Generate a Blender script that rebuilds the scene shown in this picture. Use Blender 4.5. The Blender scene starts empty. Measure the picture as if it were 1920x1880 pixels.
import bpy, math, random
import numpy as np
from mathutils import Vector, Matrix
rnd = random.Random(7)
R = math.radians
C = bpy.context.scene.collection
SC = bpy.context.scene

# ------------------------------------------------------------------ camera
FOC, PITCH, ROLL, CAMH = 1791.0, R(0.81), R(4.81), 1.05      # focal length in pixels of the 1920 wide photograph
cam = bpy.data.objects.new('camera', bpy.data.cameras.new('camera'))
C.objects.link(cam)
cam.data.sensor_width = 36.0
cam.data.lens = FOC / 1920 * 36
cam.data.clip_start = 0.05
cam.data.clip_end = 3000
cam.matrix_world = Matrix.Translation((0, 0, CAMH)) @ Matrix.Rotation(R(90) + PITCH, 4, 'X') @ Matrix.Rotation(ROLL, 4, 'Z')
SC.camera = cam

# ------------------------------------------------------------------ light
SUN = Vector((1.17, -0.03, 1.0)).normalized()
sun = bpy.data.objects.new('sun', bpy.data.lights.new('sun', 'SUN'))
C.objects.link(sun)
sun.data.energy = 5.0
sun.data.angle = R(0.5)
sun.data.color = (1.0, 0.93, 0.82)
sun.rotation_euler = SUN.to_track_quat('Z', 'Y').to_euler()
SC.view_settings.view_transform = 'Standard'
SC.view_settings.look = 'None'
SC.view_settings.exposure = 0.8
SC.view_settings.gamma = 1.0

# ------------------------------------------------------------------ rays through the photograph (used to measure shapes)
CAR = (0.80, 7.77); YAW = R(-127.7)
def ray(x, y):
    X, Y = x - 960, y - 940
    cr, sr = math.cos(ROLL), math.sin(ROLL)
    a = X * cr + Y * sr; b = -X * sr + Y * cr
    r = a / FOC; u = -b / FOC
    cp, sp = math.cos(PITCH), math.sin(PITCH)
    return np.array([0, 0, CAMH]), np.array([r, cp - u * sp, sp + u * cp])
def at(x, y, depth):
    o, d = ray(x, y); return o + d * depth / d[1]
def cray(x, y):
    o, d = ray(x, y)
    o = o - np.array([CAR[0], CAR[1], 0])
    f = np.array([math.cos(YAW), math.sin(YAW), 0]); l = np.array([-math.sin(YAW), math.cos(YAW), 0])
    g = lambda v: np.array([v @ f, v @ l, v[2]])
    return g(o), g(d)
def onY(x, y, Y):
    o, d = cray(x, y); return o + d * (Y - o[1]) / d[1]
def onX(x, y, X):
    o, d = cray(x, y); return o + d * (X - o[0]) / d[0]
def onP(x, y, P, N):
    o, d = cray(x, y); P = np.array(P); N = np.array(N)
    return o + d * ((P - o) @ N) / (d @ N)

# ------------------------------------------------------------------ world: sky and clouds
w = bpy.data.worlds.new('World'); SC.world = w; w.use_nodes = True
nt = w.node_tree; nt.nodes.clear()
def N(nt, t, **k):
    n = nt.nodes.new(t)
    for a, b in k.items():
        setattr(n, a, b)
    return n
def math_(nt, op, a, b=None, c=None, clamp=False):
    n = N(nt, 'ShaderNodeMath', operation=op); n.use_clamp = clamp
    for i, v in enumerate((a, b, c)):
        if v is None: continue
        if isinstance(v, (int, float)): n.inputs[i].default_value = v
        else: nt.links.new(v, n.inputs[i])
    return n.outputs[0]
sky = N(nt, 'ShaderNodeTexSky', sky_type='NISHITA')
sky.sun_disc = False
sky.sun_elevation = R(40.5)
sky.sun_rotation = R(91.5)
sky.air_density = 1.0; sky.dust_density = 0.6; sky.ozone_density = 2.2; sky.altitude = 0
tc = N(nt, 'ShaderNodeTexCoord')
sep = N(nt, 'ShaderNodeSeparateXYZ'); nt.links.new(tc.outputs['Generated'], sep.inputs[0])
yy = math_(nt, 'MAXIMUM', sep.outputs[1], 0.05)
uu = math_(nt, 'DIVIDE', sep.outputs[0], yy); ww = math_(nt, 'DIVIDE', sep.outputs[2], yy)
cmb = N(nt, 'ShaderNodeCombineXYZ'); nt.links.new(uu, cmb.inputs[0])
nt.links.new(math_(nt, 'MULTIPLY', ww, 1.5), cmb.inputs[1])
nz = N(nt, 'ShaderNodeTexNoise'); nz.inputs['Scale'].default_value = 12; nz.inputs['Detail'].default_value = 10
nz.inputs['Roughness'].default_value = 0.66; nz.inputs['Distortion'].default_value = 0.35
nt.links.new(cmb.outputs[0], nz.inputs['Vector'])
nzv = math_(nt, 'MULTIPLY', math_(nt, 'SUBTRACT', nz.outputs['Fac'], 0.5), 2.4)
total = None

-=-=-

# [The request]
Return a word-for-word copy of the lines from the beginning of the listing to the line holding "SC.view_settings.gamma = 1.0", both kept.

# [Solution to this problem]
Generate a Blender script that rebuilds the scene shown in this picture. Use Blender 4.5. The Blender scene starts empty. Measure the picture as if it were 1920x1880 pixels.
import bpy, math, random
import numpy as np
from mathutils import Vector, Matrix
rnd = random.Random(7)
R = math.radians
C = bpy.context.scene.collection
SC = bpy.context.scene

# ------------------------------------------------------------------ camera
FOC, PITCH, ROLL, CAMH = 1791.0, R(0.81), R(4.81), 1.05      # focal length in pixels of the 1920 wide photograph
cam = bpy.data.objects.new('camera', bpy.data.cameras.new('camera'))
C.objects.link(cam)
cam.data.sensor_width = 36.0
cam.data.lens = FOC / 1920 * 36
cam.data.clip_start = 0.05
cam.data.clip_end = 3000
cam.matrix_world = Matrix.Translation((0, 0, CAMH)) @ Matrix.Rotation(R(90) + PITCH, 4, 'X') @ Matrix.Rotation(ROLL, 4, 'Z')
SC.camera = cam

# ------------------------------------------------------------------ light
SUN = Vector((1.17, -0.03, 1.0)).normalized()
sun = bpy.data.objects.new('sun', bpy.data.lights.new('sun', 'SUN'))
C.objects.link(sun)
sun.data.energy = 5.0
sun.data.angle = R(0.5)
sun.data.color = (1.0, 0.93, 0.82)
sun.rotation_euler = SUN.to_track_quat('Z', 'Y').to_euler()
SC.view_settings.view_transform = 'Standard'
SC.view_settings.look = 'None'
SC.view_settings.exposure = 0.8
SC.view_settings.gamma = 1.0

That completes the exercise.